To know that Mormons believe in a different god than Christians, one has to learn what the Mormon Church teaches and what Christianity teaches; then compare them.

There is an active thread on this board which is discussing this very topic which you had posted on. When the topic got to the point of requiring you to defend the Mormon position, you stopped posting and so has the other Mormon. I would conclude that socalbrian’s statement is correct, and repeating your subterfuge here does not change that fact.
 
Coming to CAF to confirm you prior notion that Catholicism is false is illogical.
Except I did not come to CAF to confirm my prior notion that Catholicism is false.

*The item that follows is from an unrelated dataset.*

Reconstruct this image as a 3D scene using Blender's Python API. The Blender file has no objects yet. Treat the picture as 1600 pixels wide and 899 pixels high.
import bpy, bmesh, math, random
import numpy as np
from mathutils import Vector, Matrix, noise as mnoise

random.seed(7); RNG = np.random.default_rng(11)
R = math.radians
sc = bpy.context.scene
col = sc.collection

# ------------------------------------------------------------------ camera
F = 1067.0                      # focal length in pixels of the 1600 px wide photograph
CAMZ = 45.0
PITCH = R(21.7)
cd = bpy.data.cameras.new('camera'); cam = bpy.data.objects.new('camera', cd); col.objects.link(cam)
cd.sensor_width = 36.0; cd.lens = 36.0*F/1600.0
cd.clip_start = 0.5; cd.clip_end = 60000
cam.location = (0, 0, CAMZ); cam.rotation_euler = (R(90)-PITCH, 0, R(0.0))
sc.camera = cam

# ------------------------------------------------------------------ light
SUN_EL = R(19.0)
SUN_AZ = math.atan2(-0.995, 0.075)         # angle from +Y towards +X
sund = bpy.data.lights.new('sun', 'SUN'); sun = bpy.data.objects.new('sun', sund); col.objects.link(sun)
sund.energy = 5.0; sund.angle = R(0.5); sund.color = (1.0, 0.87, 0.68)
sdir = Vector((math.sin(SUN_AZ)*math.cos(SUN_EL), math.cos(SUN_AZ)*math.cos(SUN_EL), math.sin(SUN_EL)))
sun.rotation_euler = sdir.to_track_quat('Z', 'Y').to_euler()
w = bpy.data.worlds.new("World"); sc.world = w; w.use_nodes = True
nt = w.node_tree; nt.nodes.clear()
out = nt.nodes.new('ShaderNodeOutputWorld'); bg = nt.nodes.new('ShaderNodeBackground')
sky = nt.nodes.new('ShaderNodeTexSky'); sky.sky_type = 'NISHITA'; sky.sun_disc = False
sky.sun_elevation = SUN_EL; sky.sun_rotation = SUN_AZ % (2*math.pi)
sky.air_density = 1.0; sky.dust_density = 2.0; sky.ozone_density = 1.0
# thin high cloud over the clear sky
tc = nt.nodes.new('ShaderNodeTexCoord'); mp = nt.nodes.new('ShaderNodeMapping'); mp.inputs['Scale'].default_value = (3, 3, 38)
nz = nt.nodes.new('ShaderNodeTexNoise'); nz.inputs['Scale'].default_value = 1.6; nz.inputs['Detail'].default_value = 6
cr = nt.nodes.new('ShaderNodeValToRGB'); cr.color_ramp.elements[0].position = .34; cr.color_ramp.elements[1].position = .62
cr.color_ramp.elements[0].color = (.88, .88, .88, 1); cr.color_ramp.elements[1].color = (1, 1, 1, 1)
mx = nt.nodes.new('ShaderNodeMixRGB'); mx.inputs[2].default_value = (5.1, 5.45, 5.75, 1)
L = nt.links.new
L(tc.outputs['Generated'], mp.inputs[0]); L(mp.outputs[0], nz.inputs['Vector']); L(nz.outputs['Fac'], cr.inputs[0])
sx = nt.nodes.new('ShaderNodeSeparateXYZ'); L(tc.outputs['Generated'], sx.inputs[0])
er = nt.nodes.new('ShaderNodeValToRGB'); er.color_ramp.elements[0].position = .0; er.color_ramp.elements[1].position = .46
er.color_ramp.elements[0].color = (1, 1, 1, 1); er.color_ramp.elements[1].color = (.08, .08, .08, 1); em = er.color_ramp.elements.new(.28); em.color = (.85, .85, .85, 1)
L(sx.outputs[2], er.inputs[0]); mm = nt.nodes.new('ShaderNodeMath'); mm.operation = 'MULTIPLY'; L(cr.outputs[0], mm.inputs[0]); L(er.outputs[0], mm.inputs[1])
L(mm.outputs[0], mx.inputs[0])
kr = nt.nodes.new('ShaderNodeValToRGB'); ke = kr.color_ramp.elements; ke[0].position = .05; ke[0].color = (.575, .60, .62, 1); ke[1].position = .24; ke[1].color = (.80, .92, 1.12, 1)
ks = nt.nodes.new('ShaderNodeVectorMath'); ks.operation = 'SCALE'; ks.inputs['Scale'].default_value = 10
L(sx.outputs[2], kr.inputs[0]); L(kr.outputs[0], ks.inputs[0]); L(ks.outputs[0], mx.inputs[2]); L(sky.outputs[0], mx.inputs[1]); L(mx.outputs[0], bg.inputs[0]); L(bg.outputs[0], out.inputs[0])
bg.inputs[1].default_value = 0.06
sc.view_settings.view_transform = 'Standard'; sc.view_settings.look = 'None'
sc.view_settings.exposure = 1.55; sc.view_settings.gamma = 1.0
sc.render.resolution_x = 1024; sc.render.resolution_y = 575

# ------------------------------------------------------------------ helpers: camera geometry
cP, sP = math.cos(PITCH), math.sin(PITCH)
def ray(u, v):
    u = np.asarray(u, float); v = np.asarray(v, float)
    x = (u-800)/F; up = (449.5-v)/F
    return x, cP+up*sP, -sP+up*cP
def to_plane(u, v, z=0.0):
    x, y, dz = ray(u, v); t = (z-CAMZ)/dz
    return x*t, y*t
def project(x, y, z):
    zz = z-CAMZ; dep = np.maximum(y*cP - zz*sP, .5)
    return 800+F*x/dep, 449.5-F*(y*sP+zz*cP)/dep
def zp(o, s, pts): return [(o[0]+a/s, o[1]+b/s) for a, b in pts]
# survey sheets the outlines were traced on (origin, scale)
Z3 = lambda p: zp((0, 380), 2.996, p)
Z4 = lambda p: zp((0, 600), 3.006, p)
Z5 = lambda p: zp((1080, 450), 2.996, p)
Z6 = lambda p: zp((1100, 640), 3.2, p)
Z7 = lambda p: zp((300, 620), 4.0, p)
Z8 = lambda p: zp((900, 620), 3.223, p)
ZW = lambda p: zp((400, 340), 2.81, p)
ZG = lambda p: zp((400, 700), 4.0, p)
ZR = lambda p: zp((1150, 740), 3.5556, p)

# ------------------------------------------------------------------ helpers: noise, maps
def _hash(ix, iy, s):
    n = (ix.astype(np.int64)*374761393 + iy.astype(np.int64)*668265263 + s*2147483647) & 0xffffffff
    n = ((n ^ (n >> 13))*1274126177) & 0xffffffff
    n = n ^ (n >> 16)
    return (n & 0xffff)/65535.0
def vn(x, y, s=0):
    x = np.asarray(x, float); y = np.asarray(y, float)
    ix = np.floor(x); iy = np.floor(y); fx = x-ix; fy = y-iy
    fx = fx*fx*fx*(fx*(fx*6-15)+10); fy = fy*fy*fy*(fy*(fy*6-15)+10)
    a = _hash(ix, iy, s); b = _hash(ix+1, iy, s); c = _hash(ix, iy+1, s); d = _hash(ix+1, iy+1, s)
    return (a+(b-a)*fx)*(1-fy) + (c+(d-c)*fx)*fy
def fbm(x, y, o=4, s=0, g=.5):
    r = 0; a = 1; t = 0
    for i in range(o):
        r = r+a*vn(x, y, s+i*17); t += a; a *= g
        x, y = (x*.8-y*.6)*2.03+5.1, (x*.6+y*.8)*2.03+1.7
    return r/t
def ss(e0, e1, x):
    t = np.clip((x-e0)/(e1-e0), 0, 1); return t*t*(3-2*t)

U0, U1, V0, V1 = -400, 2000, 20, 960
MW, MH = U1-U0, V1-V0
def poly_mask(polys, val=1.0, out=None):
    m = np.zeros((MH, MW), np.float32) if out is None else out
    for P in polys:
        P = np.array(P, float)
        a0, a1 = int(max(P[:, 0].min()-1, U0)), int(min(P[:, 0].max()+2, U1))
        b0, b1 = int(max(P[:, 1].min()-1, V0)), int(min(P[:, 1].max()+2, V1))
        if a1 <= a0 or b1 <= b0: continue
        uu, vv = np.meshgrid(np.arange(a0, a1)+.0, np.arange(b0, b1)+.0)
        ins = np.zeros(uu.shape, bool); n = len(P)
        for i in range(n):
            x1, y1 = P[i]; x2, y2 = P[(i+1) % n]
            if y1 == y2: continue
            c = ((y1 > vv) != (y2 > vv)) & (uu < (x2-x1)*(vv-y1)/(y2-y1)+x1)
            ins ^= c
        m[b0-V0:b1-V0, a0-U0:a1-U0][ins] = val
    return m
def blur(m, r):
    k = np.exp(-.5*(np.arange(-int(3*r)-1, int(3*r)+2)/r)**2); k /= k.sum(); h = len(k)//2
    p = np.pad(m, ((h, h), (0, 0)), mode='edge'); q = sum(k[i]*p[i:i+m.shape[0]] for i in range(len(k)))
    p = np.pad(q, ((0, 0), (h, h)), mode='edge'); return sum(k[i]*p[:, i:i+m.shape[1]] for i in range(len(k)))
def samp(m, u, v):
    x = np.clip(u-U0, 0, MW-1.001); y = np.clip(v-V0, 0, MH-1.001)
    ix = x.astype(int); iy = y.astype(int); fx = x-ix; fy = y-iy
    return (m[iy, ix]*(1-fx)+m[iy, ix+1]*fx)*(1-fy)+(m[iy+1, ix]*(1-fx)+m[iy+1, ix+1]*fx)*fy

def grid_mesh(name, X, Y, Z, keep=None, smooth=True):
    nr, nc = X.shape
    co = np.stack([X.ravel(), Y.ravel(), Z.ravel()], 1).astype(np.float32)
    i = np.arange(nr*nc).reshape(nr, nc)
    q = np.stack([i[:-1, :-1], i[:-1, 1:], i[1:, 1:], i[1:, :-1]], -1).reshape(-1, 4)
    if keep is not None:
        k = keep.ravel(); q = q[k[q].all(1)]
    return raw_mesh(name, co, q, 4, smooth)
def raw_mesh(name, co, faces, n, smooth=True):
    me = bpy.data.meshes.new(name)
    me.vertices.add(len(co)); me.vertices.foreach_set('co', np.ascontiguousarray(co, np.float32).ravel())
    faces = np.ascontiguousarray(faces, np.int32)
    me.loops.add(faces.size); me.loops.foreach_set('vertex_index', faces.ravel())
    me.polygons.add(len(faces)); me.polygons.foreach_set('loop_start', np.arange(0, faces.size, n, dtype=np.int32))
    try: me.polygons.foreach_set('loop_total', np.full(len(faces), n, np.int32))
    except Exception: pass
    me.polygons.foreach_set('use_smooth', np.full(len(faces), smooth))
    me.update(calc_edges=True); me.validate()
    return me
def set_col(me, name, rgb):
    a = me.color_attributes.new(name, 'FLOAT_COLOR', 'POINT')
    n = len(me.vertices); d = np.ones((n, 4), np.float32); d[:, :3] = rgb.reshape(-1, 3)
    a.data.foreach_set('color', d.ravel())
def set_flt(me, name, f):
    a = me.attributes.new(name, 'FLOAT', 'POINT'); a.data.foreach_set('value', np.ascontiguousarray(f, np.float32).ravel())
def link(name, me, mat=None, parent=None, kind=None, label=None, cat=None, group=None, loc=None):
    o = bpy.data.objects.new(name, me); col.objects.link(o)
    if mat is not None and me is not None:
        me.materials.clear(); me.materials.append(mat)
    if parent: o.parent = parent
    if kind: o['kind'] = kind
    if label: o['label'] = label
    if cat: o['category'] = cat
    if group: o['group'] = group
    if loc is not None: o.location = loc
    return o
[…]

Instead, I came to CAF to learn more about Catholicism, which has been a successful and profitable venture. I now have a much more accurate view of Catholicism and discovered entire dimensions of the faith I had no idea existed previously, such as the Eastern Rites. I feel that my time here has been well worth it.
 
The way you have learned about Catholicism is by Catholics continuing to engage while defending, explaining, and clarifying our ancient beliefs. A Mormon will make a claim, and then disengage when asked to defend or clarify their claim.
On CAF, proselytizing is STRICTLY prohibited. Many Mormons, such as myself, do not go in depth about our beliefs here, because of these rules and the simple fact that this is a Catholic forum. On an LDS forum you’ll get a much more in depth response. Alternatively, feel free to email me and we can have a conversation via email (I have extended this offer many times).
 
On CAF, proselytizing is STRICTLY prohibited. Many Mormons, such as myself, do not go in depth about our beliefs here, because of these rules and the simple fact that this is a Catholic forum. On an LDS forum you’ll get a much more in depth response. Alternatively, feel free to email me and we can have a conversation via email (I have extended this offer many times).
Yes, your post #52 was proselytizing that is why I took the time to counter it. Your claim of not wanting to proselytize is an excuse you use when you are unable to defend Mormon beliefs. As I said, I made my argument on the other thread which has not been refuted.